**PROBLEM TO WORK ON:**
Quote, with no changes, the lines that run from the top of the material to the line with "SC.camera = cam", both included.

**SUPPLIED MATERIAL:**

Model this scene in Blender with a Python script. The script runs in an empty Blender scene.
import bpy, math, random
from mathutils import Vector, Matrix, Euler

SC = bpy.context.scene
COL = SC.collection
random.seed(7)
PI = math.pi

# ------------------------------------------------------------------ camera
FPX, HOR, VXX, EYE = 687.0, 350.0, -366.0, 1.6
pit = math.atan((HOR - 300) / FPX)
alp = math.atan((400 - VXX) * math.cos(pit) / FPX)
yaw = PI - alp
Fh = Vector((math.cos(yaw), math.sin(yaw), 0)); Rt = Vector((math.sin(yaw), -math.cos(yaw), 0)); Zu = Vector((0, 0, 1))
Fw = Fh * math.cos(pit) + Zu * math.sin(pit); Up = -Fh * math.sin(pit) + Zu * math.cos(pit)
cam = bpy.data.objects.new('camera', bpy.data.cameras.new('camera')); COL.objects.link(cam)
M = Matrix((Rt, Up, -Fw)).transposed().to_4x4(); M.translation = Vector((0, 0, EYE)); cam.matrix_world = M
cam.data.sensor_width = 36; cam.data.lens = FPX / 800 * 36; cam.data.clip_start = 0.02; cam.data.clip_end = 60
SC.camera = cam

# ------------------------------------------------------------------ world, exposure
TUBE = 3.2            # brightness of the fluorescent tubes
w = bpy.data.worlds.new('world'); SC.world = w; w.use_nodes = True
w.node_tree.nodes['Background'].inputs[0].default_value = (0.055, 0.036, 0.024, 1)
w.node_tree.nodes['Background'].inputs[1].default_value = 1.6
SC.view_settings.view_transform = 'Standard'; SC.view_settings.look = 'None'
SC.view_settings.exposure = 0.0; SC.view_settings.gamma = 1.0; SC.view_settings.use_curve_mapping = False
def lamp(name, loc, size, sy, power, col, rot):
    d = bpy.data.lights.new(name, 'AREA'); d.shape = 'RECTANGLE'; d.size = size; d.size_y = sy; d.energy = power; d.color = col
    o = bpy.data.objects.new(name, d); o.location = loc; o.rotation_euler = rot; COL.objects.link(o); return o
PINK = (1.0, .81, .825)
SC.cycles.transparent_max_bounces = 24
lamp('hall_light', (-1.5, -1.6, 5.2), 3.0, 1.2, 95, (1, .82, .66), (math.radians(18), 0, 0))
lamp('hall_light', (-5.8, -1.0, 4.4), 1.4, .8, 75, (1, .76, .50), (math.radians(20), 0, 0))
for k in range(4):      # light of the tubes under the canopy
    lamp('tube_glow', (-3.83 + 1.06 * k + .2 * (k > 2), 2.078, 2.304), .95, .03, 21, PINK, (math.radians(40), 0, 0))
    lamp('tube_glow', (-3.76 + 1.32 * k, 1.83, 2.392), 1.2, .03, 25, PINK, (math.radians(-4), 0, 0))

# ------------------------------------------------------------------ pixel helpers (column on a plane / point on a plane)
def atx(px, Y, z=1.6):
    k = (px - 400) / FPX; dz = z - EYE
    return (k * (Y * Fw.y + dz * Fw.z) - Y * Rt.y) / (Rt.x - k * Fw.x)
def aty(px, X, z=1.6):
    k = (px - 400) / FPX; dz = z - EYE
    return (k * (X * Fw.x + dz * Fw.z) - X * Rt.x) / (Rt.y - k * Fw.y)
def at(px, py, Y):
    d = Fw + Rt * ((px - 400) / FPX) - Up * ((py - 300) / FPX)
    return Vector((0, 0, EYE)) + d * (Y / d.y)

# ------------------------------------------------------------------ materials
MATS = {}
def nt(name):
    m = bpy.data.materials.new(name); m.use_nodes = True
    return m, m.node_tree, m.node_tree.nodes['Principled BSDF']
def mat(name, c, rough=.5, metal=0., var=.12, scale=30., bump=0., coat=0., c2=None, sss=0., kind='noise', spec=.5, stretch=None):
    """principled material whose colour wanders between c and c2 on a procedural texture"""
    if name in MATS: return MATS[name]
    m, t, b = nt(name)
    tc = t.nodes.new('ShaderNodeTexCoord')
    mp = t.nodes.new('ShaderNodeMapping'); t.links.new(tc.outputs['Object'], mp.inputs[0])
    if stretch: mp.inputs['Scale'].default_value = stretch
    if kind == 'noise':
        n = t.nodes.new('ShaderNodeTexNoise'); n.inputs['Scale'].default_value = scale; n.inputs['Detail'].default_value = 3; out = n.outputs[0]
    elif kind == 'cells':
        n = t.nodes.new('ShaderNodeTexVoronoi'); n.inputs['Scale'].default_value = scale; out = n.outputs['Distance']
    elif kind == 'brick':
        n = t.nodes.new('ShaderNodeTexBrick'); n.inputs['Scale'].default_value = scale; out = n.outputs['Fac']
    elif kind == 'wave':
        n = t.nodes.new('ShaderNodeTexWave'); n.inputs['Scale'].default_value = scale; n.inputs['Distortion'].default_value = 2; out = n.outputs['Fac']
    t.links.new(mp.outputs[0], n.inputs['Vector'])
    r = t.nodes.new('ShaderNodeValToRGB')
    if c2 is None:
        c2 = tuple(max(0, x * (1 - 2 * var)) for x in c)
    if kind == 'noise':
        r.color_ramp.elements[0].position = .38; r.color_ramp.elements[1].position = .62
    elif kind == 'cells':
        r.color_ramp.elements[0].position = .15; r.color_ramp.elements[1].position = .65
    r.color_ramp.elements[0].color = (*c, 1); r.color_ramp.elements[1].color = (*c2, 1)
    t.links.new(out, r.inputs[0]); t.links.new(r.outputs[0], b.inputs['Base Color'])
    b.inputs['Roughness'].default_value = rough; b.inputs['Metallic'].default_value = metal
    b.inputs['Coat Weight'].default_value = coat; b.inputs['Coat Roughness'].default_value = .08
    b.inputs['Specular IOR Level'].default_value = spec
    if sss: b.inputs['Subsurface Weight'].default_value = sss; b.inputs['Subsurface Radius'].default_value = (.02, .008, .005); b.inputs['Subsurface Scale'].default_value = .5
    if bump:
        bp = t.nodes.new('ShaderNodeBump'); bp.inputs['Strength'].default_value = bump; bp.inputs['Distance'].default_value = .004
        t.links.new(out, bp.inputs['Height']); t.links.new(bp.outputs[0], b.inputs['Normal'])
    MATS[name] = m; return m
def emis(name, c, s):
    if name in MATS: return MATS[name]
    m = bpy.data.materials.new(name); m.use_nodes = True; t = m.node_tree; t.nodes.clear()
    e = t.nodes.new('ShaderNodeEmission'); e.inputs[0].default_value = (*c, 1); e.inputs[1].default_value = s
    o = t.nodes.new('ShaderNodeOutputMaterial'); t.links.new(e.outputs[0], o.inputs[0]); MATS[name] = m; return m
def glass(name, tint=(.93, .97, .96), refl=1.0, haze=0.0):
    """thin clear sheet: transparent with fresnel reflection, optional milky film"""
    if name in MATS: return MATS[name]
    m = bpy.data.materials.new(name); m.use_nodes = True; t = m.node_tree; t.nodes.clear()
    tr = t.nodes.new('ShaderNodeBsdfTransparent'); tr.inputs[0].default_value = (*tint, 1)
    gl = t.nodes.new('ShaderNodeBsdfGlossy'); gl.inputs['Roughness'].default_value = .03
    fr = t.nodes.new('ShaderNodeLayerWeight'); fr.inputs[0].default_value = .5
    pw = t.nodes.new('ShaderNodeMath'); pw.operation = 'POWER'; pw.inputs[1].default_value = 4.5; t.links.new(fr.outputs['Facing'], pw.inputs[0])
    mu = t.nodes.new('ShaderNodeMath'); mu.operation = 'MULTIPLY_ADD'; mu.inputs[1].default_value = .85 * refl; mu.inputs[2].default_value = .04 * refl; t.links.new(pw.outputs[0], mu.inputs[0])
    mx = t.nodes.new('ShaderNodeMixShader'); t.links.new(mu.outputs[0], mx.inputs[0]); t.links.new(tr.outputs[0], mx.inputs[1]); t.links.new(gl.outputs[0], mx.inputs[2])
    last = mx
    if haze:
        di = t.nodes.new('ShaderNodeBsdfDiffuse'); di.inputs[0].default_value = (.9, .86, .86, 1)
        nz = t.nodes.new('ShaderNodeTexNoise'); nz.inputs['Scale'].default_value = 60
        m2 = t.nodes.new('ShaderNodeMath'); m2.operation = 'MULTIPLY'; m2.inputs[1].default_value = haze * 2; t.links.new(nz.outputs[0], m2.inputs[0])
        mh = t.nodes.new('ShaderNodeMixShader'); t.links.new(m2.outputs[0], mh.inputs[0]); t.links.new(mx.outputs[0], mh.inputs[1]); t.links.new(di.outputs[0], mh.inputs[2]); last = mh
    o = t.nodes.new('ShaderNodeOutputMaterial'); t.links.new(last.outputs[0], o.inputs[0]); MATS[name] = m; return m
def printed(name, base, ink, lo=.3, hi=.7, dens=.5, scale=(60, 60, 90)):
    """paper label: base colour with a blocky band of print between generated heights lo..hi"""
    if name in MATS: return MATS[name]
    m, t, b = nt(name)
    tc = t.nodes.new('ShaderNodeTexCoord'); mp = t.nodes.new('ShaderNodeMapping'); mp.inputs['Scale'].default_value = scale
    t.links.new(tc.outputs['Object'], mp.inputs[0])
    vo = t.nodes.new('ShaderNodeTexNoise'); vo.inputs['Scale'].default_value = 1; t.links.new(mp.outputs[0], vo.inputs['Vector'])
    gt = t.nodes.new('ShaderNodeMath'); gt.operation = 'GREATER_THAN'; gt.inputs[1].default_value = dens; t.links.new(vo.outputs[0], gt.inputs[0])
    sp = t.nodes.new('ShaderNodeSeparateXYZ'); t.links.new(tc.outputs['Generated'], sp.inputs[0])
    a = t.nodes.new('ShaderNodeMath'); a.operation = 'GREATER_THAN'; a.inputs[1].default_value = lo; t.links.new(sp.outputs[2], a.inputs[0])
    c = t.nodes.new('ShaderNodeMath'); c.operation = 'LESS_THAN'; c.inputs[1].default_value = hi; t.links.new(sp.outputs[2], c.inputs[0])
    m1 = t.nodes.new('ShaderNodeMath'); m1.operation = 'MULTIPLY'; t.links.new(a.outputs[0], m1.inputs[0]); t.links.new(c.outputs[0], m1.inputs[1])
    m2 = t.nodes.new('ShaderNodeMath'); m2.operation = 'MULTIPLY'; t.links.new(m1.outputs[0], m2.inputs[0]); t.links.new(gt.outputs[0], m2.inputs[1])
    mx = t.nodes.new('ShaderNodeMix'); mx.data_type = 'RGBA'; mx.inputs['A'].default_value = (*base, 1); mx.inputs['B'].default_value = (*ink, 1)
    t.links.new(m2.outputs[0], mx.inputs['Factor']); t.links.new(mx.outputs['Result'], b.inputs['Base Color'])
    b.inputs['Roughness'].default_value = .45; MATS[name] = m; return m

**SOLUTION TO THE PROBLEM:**
Model this scene in Blender with a Python script. The script runs in an empty Blender scene.
import bpy, math, random
from mathutils import Vector, Matrix, Euler

SC = bpy.context.scene
COL = SC.collection
random.seed(7)
PI = math.pi

# ------------------------------------------------------------------ camera
FPX, HOR, VXX, EYE = 687.0, 350.0, -366.0, 1.6
pit = math.atan((HOR - 300) / FPX)
alp = math.atan((400 - VXX) * math.cos(pit) / FPX)
yaw = PI - alp
Fh = Vector((math.cos(yaw), math.sin(yaw), 0)); Rt = Vector((math.sin(yaw), -math.cos(yaw), 0)); Zu = Vector((0, 0, 1))
Fw = Fh * math.cos(pit) + Zu * math.sin(pit); Up = -Fh * math.sin(pit) + Zu * math.cos(pit)
cam = bpy.data.objects.new('camera', bpy.data.cameras.new('camera')); COL.objects.link(cam)
M = Matrix((Rt, Up, -Fw)).transposed().to_4x4(); M.translation = Vector((0, 0, EYE)); cam.matrix_world = M
cam.data.sensor_width = 36; cam.data.lens = FPX / 800 * 36; cam.data.clip_start = 0.02; cam.data.clip_end = 60
SC.camera = cam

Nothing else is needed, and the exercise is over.